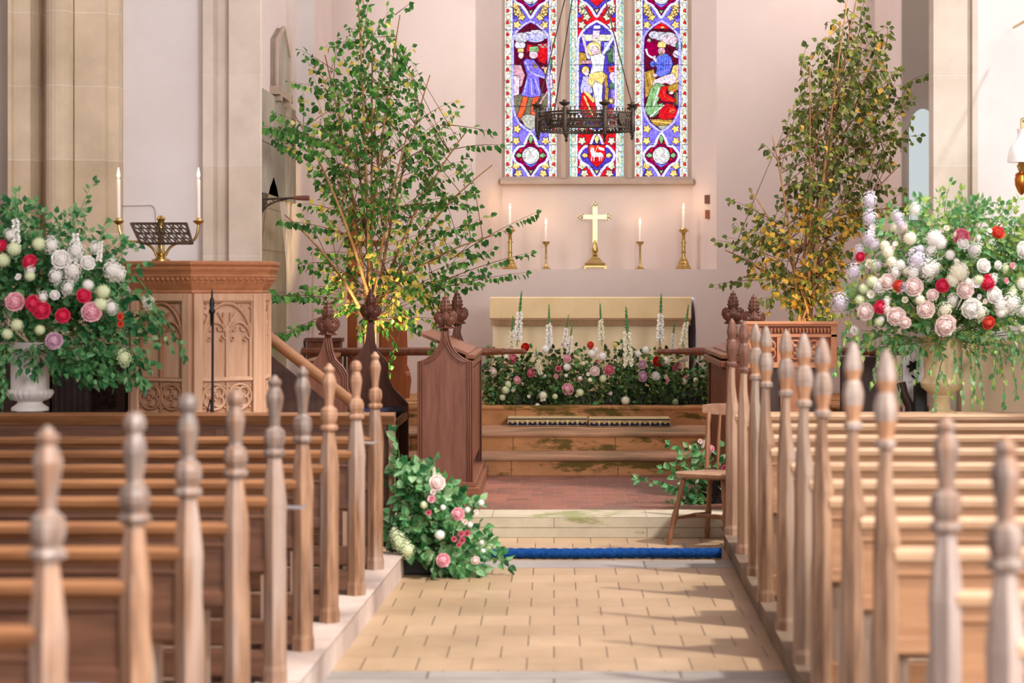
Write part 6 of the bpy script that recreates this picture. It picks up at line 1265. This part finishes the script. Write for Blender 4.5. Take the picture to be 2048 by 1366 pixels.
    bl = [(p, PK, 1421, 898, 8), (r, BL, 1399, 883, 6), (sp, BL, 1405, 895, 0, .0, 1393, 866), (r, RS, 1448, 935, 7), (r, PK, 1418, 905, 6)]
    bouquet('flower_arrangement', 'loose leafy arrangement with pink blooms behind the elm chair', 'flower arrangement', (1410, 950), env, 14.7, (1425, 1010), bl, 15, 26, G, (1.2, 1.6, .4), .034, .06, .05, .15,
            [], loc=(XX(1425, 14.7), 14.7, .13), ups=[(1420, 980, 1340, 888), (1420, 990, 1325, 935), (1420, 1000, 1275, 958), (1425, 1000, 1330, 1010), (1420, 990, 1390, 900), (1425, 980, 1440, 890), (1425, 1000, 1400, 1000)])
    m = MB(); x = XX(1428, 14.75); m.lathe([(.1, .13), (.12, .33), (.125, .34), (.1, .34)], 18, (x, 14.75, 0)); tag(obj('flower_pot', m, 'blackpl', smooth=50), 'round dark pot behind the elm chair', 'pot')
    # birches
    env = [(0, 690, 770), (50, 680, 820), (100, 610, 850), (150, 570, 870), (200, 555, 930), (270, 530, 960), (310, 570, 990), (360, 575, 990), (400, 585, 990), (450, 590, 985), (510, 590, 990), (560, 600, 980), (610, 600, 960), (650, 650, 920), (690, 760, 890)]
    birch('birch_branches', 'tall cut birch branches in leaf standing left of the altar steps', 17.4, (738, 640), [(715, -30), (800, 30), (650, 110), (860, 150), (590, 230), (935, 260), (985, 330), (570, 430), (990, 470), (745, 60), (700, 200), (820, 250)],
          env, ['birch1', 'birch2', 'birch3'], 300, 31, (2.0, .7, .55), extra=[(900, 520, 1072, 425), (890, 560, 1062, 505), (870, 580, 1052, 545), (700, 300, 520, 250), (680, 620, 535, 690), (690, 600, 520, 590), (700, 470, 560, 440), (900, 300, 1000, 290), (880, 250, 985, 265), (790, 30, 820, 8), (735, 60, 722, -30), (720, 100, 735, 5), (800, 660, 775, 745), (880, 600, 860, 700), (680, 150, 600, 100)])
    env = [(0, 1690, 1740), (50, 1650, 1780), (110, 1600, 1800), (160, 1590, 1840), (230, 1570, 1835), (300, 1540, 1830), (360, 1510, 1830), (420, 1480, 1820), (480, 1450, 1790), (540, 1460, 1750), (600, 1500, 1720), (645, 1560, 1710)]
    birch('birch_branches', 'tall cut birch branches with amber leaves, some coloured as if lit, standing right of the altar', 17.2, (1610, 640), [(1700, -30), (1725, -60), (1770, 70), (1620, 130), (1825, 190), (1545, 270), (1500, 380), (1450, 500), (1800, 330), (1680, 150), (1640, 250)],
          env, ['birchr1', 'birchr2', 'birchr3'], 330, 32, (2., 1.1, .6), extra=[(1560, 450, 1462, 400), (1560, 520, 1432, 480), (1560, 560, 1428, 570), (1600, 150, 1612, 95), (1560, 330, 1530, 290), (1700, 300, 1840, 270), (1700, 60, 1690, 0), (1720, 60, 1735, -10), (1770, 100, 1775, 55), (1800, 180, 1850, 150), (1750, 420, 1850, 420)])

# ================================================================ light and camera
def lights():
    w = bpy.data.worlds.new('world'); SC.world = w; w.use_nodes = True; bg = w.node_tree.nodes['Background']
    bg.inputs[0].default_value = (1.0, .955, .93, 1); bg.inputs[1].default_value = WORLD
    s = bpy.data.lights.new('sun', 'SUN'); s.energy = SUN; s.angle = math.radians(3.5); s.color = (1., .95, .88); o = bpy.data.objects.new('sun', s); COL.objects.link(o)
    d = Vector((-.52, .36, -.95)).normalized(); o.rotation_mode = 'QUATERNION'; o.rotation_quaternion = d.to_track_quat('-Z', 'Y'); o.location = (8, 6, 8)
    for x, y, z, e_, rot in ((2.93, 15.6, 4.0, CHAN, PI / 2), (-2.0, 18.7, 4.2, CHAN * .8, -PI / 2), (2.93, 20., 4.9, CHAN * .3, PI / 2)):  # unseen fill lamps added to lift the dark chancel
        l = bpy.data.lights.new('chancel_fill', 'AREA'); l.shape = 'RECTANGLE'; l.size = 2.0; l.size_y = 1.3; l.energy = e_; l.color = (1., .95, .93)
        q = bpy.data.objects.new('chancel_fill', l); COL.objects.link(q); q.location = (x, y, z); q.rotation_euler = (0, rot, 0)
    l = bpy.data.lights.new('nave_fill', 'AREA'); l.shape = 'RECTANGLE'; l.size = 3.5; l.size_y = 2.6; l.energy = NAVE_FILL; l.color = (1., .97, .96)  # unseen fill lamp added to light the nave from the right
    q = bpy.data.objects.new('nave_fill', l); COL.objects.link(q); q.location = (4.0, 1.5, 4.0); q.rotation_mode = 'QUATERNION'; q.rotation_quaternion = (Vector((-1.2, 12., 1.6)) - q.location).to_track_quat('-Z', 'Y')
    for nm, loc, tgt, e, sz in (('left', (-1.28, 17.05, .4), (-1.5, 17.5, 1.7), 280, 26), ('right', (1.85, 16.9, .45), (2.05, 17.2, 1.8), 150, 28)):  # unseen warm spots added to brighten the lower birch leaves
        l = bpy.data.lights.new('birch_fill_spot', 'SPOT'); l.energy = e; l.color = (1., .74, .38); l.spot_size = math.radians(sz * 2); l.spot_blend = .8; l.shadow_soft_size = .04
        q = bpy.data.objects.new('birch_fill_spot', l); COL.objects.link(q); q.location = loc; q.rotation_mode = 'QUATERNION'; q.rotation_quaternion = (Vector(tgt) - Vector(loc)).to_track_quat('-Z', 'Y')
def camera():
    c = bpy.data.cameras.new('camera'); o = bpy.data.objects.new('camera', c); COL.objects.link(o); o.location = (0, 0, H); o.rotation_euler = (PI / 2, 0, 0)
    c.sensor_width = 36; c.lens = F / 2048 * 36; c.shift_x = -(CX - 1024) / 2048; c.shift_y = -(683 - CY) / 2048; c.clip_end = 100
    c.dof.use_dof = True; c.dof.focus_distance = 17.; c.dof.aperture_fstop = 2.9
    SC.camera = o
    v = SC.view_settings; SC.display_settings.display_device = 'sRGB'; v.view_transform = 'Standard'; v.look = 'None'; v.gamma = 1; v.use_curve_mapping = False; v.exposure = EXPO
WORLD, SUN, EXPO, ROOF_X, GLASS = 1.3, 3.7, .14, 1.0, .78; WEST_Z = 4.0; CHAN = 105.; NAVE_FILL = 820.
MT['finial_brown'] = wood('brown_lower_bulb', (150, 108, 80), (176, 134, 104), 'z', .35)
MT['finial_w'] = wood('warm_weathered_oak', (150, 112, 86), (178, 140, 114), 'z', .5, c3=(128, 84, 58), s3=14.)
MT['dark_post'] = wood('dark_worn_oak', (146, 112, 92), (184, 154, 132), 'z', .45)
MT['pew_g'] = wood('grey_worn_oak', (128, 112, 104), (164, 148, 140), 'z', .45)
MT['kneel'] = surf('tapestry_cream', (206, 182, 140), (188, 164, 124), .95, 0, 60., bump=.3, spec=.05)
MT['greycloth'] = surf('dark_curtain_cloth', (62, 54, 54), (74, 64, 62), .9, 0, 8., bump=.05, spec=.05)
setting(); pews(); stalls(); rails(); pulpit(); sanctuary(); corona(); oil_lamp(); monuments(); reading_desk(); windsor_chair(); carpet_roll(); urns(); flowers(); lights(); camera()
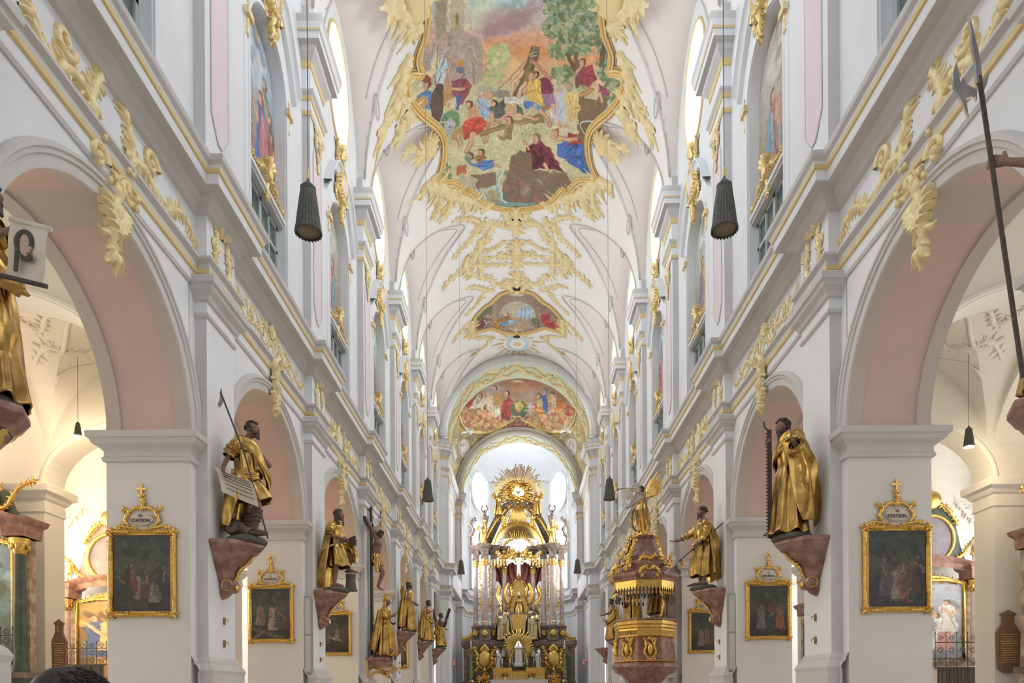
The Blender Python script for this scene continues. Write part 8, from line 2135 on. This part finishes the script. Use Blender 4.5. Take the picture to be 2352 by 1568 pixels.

★ ★ ★ ★

Write the material out again exactly as it appears, dropping the pictures.

SOLUTION:
Write part 6 of the bpy script that recreates this picture. It picks up at line 1265. This part finishes the script. Write for Blender 4.5. Take the picture to be 2048 by 1366 pixels.
    bl = [(p, PK, 1421, 898, 8), (r, BL, 1399, 883, 6), (sp, BL, 1405, 895, 0, .0, 1393, 866), (r, RS, 1448, 935, 7), (r, PK, 1418, 905, 6)]
    bouquet('flower_arrangement', 'loose leafy arrangement with pink blooms behind the elm chair', 'flower arrangement', (1410, 950), env, 14.7, (1425, 1010), bl, 15, 26, G, (1.2, 1.6, .4), .034, .06, .05, .15,
            [], loc=(XX(1425, 14.7), 14.7, .13), ups=[(1420, 980, 1340, 888), (1420, 990, 1325, 935), (1420, 1000, 1275, 958), (1425, 1000, 1330, 1010), (1420, 990, 1390, 900), (1425, 980, 1440, 890), (1425, 1000, 1400, 1000)])
    m = MB(); x = XX(1428, 14.75); m.lathe([(.1, .13), (.12, .33), (.125, .34), (.1, .34)], 18, (x, 14.75, 0)); tag(obj('flower_pot', m, 'blackpl', smooth=50), 'round dark pot behind the elm chair', 'pot')
    # birches
    env = [(0, 690, 770), (50, 680, 820), (100, 610, 850), (150, 570, 870), (200, 555, 930), (270, 530, 960), (310, 570, 990), (360, 575, 990), (400, 585, 990), (450, 590, 985), (510, 590, 990), (560, 600, 980), (610, 600, 960), (650, 650, 920), (690, 760, 890)]
    birch('birch_branches', 'tall cut birch branches in leaf standing left of the altar steps', 17.4, (738, 640), [(715, -30), (800, 30), (650, 110), (860, 150), (590, 230), (935, 260), (985, 330), (570, 430), (990, 470), (745, 60), (700, 200), (820, 250)],
          env, ['birch1', 'birch2', 'birch3'], 300, 31, (2.0, .7, .55), extra=[(900, 520, 1072, 425), (890, 560, 1062, 505), (870, 580, 1052, 545), (700, 300, 520, 250), (680, 620, 535, 690), (690, 600, 520, 590), (700, 470, 560, 440), (900, 300, 1000, 290), (880, 250, 985, 265), (790, 30, 820, 8), (735, 60, 722, -30), (720, 100, 735, 5), (800, 660, 775, 745), (880, 600, 860, 700), (680, 150, 600, 100)])
    env = [(0, 1690, 1740), (50, 1650, 1780), (110, 1600, 1800), (160, 1590, 1840), (230, 1570, 1835), (300, 1540, 1830), (360, 1510, 1830), (420, 1480, 1820), (480, 1450, 1790), (540, 1460, 1750), (600, 1500, 1720), (645, 1560, 1710)]
    birch('birch_branches', 'tall cut birch branches with amber leaves, some coloured as if lit, standing right of the altar', 17.2, (1610, 640), [(1700, -30), (1725, -60), (1770, 70), (1620, 130), (1825, 190), (1545, 270), (1500, 380), (1450, 500), (1800, 330), (1680, 150), (1640, 250)],
          env, ['birchr1', 'birchr2', 'birchr3'], 330, 32, (2., 1.1, .6), extra=[(1560, 450, 1462, 400), (1560, 520, 1432, 480), (1560, 560, 1428, 570), (1600, 150, 1612, 95), (1560, 330, 1530, 290), (1700, 300, 1840, 270), (1700, 60, 1690, 0), (1720, 60, 1735, -10), (1770, 100, 1775, 55), (1800, 180, 1850, 150), (1750, 420, 1850, 420)])

# ================================================================ light and camera
def lights():
    w = bpy.data.worlds.new('world'); SC.world = w; w.use_nodes = True; bg = w.node_tree.nodes['Background']
    bg.inputs[0].default_value = (1.0, .955, .93, 1); bg.inputs[1].default_value = WORLD
    s = bpy.data.lights.new('sun', 'SUN'); s.energy = SUN; s.angle = math.radians(3.5); s.color = (1., .95, .88); o = bpy.data.objects.new('sun', s); COL.objects.link(o)
    d = Vector((-.52, .36, -.95)).normalized(); o.rotation_mode = 'QUATERNION'; o.rotation_quaternion = d.to_track_quat('-Z', 'Y'); o.location = (8, 6, 8)
    for x, y, z, e_, rot in ((2.93, 15.6, 4.0, CHAN, PI / 2), (-2.0, 18.7, 4.2, CHAN * .8, -PI / 2), (2.93, 20., 4.9, CHAN * .3, PI / 2)):  # unseen fill lamps added to lift the dark chancel
        l = bpy.data.lights.new('chancel_fill', 'AREA'); l.shape = 'RECTANGLE'; l.size = 2.0; l.size_y = 1.3; l.energy = e_; l.color = (1., .95, .93)
        q = bpy.data.objects.new('chancel_fill', l); COL.objects.link(q); q.location = (x, y, z); q.rotation_euler = (0, rot, 0)
    l = bpy.data.lights.new('nave_fill', 'AREA'); l.shape = 'RECTANGLE'; l.size = 3.5; l.size_y = 2.6; l.energy = NAVE_FILL; l.color = (1., .97, .96)  # unseen fill lamp added to light the nave from the right
    q = bpy.data.objects.new('nave_fill', l); COL.objects.link(q); q.location = (4.0, 1.5, 4.0); q.rotation_mode = 'QUATERNION'; q.rotation_quaternion = (Vector((-1.2, 12., 1.6)) - q.location).to_track_quat('-Z', 'Y')
    for nm, loc, tgt, e, sz in (('left', (-1.28, 17.05, .4), (-1.5, 17.5, 1.7), 280, 26), ('right', (1.85, 16.9, .45), (2.05, 17.2, 1.8), 150, 28)):  # unseen warm spots added to brighten the lower birch leaves
        l = bpy.data.lights.new('birch_fill_spot', 'SPOT'); l.energy = e; l.color = (1., .74, .38); l.spot_size = math.radians(sz * 2); l.spot_blend = .8; l.shadow_soft_size = .04
        q = bpy.data.objects.new('birch_fill_spot', l); COL.objects.link(q); q.location = loc; q.rotation_mode = 'QUATERNION'; q.rotation_quaternion = (Vector(tgt) - Vector(loc)).to_track_quat('-Z', 'Y')
def camera():
    c = bpy.data.cameras.new('camera'); o = bpy.data.objects.new('camera', c); COL.objects.link(o); o.location = (0, 0, H); o.rotation_euler = (PI / 2, 0, 0)
    c.sensor_width = 36; c.lens = F / 2048 * 36; c.shift_x = -(CX - 1024) / 2048; c.shift_y = -(683 - CY) / 2048; c.clip_end = 100
    c.dof.use_dof = True; c.dof.focus_distance = 17.; c.dof.aperture_fstop = 2.9
    SC.camera = o
    v = SC.view_settings; SC.display_settings.display_device = 'sRGB'; v.view_transform = 'Standard'; v.look = 'None'; v.gamma = 1; v.use_curve_mapping = False; v.exposure = EXPO
WORLD, SUN, EXPO, ROOF_X, GLASS = 1.3, 3.7, .14, 1.0, .78; WEST_Z = 4.0; CHAN = 105.; NAVE_FILL = 820.
MT['finial_brown'] = wood('brown_lower_bulb', (150, 108, 80), (176, 134, 104), 'z', .35)
MT['finial_w'] = wood('warm_weathered_oak', (150, 112, 86), (178, 140, 114), 'z', .5, c3=(128, 84, 58), s3=14.)
MT['dark_post'] = wood('dark_worn_oak', (146, 112, 92), (184, 154, 132), 'z', .45)
MT['pew_g'] = wood('grey_worn_oak', (128, 112, 104), (164, 148, 140), 'z', .45)
MT['kneel'] = surf('tapestry_cream', (206, 182, 140), (188, 164, 124), .95, 0, 60., bump=.3, spec=.05)
MT['greycloth'] = surf('dark_curtain_cloth', (62, 54, 54), (74, 64, 62), .9, 0, 8., bump=.05, spec=.05)
setting(); pews(); stalls(); rails(); pulpit(); sanctuary(); corona(); oil_lamp(); monuments(); reading_desk(); windsor_chair(); carpet_roll(); urns(); flowers(); lights(); camera()
The Blender Python script for this scene continues. Write part 8, from line 2135 on. This part finishes the script. Use Blender 4.5. Take the picture to be 2352 by 1568 pixels.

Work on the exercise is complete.